Indonesian artist Suwage takes on porn law, censorship

Indonesian artist Agus Suwage poses in his studio in Yogyakarta, Central Java September 28, 2009.[Agencies]

SINGAPORE - Indonesian artist Agus Suwage knows what it is like to run up against the religious conservatives. Four years ago, he was hauled into parliament, where lawmakers accused him of blasphemy and of producing pornography dressed up as art.

Today, facing an even more restrictive climate in Indonesia, Suwage refuses to be silenced and has made those restrictions the focus of his art.

His latest exhibition, which opened at the Singapore Tyler Print Institute this month, highlights what he sees as a growing conservatism in majority Muslim but officially secular Indonesia.

Many of the works probably could not be shown at a big public exhibition space in Indonesia following the passage of a controversial anti-pornography law last year.

"Art and this law cannot be reconciled. There is art and then there is this law and they are very far apart," Suwage told Reuters in an interview.

"There are more important things to address in law than pornography, like education. But everyone wants to win a political point and on this issue the politics come easily."
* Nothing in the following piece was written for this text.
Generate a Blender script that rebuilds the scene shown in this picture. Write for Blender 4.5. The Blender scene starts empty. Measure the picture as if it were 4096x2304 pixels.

Suwage's latest works are a series of prints of female nudes overlaid with the actual text of Indonesia's 2008 anti-pornography law, under which a person can be charged for any public activity that "incites sexual desire."

Members of Indonesia's arts community have warned that the law could be used to crack down on traditional artforms such as Balinese or Papuan nude statues, as well as contemporary artists like Suwage.

In several of his new prints, the area around the nude's genitals has been cut out completely. In a nod to the issue of censorship, the cut-outs in three artworks have been filled with images of Suwage covering his eyes, ears or mouth.

Suwage says most Indonesians in the predominantly Muslim country are still moderates who practice a broad-minded form of Islam, but he realizes that only a handful of galleries would dare to exhibit his new works.

"I think there would be some who are brave enough."

The artist has already had a taste of what it's like to fall foul of the hardliners and extremists.

In 2005, Suwage's installation, Pinkswing Park -- which depicted a man and woman frolicking nude in an Eden-like garden, and featured a pink swing fashioned from a rickshaw carriage -- led to threats from the Islamic Defenders Front, or FPI, a vigilante group known for smashing up bars and clubs.

"The FPI approached the exhibition organizers and threatened them. They said, 'If this artwork isn't covered, we will attack with 250 people'," said Suwage. The curators complied, even though the genitals of Suwage's subjects were already covered by modest white circles.

"But then, the FPI went to the police to report that the work was against the law and against religion. I had to sit in hearings in parliament and make my case with my lawyer," he said.